Özgürlüğü Eşitliği ve Adaleti Temel Alan Yaklaşımlar | Soru-cevap - Webders.net

Özgürlüğü Eşitliği ve Adaleti Temel Alan Yaklaşımlar

icon_soru
Soru ARZU KARAKU Ş 25.04.2016 - 15:16

Özgürlüğü eşitliği adaleti temel alan yaklaşımların olumlu ve olumsuz tarafları nelerdir. Bu yaklaşımlar hangi ülkede görülür?

icon_soru
Cevap 02.05.2016 - 23:22

Sorunun cevabını tam verebilmek için öncelikle soruda sorduğun kavramlara bir göz atmak gerekir.

Özgürlük, birinin veya bir kurumun baskısı ve yönlendirmesi olmadan hareket edebilmek şeklinde tanımlanır. Bu özgürlüğün pozitif yönüdür. Bir de istemediğimizi yapmadığımız, angaryalarla yüklenmediğimiz negatif yön vardır. Bunun belki de en güzel örneği "faşizm (her ne kadar konumuz dışında olsa sonuçta özgürlüğün karşıt terimi olarak ele alabiliriz), konuşma yasağı değil, söyleme mecburiyetidir." veczinde ifade edilmiştir.

Yine özgürlük, siyasal, felsefi ya da gündelik hayatta farklı kullanım alanları ve birbiriyle ilintili olsa da zaman zaman farklılaşabilen anlamları da vardır.

Eşitlik terimi en basit anlamıyla eşit olmayı ifade eder. Ama tanım da görüldüğü üzere açıklamaya muhtaçtır. Eşitliğin en yaygın görünümü ve düşünülüş biçimi kanunlar karşısında eşitliktir. Buna liberal eşitlik denilebilir. Bir de bunun da ötesinde eşitliğin "insanların sadece kanun ya da yargı yerleri önünde değil, ekonomik, sosyal statü vs. bakımından da eşit olma anlamı vardır. Buna da sosyalist eşitlik denilebilir. İlk tür eşitlik daha çok abd, ingiltere, fransa gibi dünyada erken sanayileşmiş toplumlarda görülürken ikincisi ise daha çok sscb, küba, doğu almanya cumhuriyeti gibi günümüze ulaşmayan toplumlarda görülür. Tabi bu verilen bilgiler de çok çok kapsamlı olabilecek bir tartışmanın ancak yüzeyi olabilir.

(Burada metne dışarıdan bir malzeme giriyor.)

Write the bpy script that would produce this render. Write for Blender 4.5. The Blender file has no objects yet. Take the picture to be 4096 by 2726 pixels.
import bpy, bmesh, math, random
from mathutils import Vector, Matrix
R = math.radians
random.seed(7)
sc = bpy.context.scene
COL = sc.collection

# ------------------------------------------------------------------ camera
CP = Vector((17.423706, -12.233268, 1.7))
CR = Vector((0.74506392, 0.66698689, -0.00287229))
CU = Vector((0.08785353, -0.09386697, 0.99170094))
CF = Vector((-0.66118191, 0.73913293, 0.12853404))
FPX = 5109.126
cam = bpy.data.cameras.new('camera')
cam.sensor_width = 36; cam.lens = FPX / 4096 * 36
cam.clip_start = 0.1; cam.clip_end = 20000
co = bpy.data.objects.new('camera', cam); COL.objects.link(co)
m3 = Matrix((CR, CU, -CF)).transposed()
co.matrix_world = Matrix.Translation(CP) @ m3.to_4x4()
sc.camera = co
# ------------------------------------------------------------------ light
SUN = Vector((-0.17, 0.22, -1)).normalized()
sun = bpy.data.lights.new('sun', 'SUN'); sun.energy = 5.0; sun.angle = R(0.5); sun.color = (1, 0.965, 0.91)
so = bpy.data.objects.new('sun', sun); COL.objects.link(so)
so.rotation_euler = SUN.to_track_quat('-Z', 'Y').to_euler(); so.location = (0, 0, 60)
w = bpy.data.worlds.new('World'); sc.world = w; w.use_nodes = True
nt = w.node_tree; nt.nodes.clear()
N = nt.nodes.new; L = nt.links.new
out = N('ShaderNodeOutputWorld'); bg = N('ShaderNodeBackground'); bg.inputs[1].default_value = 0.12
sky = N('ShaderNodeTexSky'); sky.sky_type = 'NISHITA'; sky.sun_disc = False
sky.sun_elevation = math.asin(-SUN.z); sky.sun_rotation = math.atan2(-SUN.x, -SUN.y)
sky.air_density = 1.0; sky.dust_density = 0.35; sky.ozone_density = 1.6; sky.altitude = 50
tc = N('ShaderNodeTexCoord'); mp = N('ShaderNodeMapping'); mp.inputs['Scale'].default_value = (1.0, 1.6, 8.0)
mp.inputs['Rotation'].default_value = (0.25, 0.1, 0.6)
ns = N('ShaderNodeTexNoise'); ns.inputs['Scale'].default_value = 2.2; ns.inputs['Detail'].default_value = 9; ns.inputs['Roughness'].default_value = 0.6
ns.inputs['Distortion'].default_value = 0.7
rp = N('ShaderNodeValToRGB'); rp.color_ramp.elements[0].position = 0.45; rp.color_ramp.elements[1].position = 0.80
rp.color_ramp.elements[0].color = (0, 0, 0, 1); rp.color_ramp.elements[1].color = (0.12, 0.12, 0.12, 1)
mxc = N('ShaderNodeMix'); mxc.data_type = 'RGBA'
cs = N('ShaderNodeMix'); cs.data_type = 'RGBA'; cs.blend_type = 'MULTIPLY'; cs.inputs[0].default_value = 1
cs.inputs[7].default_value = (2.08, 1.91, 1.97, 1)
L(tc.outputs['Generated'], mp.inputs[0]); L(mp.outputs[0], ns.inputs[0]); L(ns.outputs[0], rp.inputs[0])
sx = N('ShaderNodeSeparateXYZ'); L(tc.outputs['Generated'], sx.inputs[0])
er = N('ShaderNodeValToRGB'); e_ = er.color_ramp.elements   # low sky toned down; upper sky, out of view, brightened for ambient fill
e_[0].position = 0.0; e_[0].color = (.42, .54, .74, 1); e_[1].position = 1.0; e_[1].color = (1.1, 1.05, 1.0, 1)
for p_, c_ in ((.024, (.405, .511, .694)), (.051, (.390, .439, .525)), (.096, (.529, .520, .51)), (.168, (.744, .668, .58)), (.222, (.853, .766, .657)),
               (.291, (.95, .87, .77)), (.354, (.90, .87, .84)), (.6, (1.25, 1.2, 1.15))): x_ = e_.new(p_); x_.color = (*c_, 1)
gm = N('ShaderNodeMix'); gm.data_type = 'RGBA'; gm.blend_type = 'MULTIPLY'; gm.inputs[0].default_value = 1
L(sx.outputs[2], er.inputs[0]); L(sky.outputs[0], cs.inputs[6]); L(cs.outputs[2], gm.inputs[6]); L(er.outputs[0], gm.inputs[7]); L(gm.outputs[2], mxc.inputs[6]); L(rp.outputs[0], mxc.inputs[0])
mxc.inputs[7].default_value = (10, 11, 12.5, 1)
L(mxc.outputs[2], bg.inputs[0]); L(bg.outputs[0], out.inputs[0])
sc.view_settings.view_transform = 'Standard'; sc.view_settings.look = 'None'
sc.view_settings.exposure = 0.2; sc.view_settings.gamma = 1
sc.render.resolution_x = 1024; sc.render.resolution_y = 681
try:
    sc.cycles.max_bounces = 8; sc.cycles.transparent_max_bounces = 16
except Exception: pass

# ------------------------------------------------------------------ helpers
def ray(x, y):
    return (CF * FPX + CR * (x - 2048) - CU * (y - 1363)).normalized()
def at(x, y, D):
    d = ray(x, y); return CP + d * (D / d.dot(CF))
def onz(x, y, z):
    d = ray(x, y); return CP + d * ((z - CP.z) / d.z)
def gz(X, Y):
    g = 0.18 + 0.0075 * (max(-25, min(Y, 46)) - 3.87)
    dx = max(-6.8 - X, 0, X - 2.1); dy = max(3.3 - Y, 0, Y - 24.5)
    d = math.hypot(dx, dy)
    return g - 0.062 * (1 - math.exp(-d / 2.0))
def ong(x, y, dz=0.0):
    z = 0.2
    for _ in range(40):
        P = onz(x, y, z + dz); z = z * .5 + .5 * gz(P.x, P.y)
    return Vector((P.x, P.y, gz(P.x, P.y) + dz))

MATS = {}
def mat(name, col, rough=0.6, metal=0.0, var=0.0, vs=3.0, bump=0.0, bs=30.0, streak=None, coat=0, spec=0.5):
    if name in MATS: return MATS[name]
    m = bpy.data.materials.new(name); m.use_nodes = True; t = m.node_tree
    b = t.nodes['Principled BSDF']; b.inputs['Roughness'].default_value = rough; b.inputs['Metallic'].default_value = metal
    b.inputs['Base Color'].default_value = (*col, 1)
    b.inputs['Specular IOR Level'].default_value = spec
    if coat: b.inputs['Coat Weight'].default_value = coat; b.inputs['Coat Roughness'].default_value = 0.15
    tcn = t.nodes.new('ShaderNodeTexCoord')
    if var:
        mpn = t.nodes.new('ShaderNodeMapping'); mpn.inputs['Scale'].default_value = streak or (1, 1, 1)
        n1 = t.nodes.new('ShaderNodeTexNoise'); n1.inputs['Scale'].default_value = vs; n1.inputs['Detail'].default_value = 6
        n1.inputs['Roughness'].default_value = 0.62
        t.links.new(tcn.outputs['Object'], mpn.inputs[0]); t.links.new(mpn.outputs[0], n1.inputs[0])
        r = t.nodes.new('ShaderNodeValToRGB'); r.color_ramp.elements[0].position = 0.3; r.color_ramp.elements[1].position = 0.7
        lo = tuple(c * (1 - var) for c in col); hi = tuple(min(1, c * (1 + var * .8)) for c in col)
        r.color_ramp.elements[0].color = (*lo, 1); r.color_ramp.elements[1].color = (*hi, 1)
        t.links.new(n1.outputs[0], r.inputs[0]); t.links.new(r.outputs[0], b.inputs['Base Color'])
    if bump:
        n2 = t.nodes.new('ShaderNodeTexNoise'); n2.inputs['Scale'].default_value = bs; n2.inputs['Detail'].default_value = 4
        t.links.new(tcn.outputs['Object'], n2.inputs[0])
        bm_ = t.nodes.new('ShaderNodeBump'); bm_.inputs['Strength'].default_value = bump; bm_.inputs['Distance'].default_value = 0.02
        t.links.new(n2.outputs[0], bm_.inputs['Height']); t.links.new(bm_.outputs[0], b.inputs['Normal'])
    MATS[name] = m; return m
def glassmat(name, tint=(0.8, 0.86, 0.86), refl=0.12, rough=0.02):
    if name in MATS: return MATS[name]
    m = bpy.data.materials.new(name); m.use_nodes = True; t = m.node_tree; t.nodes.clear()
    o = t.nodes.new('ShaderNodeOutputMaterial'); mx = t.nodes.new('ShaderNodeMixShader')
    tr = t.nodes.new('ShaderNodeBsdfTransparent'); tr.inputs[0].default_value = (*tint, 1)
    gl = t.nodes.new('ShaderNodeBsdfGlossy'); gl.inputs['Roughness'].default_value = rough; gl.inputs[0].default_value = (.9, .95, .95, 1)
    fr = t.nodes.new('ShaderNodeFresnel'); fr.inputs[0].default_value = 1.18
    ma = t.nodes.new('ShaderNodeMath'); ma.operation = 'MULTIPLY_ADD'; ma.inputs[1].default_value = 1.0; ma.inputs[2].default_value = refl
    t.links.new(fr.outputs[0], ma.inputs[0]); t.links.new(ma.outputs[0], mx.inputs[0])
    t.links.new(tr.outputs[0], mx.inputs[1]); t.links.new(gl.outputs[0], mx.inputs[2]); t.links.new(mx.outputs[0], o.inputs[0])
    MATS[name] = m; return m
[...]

Adalet ise hakkın gözetilmesi ve yerine getirilmesi şeklinde tanımlanmıştır. Adalet anlayışı da temel olarak ikiye ayrılabilir. İlki herkese eşit olarak muamele edilmesi fikridir. Bir de bununla paralel olarak eşit olmayanlara eşit olmayan lehine uygulanan adalet şeklinde bir ayrım yapılabilir. İkincisinin örneği olarak kadınlara yönelik pozitif ayrımcılık olarak göstermek yanlış olmaz.

Bu üç kavram kısaca birlikte değerlendirildiğinde eşitlik ve adaletin birbirlerine 'eşitlik temel olacak şekilde' bağlı oldukları görülebilir. Yani adaletin nasıl olacağının ayrımı bile eşitliğin olup olmamasına göre belirlenmektedir.

Özgürlük ise bu ikisine nazaran daha yeni bir kavramdır ve ilintili olduğu temel kavram da haktır. Bir ek bilgi olarak da aydınlanma çağı'nın kimi düşünürleri özgürlük terimini başıboşluk ve serbestlik olarak değil de bilakis doğanın kanunlarına raiyet olarak tanımlamışlardır. Modern toplumlarda özgürlük hakkı özgürlüğün talep edilebilmesinde ve bu talebin belirli düzeyde karşılık bulmasında gizlidir.

Bütün bu yukarıda anlatılanları olumlu ya da olumsuz diğe sınıflandıramayız. Ancak toplumsal kanı özgürlük, eşitlik ve adaletin iyi olduğu yönündedir. Özellikle adalet kavramı bütün ideolojilerin ortak değeri konumundadır. Gelişmiş Avrupa devletleri, Amerika, Japonya gibi ülkelerde bu kavramlar büyük ölçüde ön plandadır. Tabi devlet idare mekanizmalarında ne kadar geçerli olduğu tartışılabilir. Söz konusu ülkelerin dünya sanayisinde ve kültüründe büyük parçayı ürettiklerini göz önünde bulundurursak bu kavramların olumlu yönlerinin ağır bastığını söyleyebiliriz.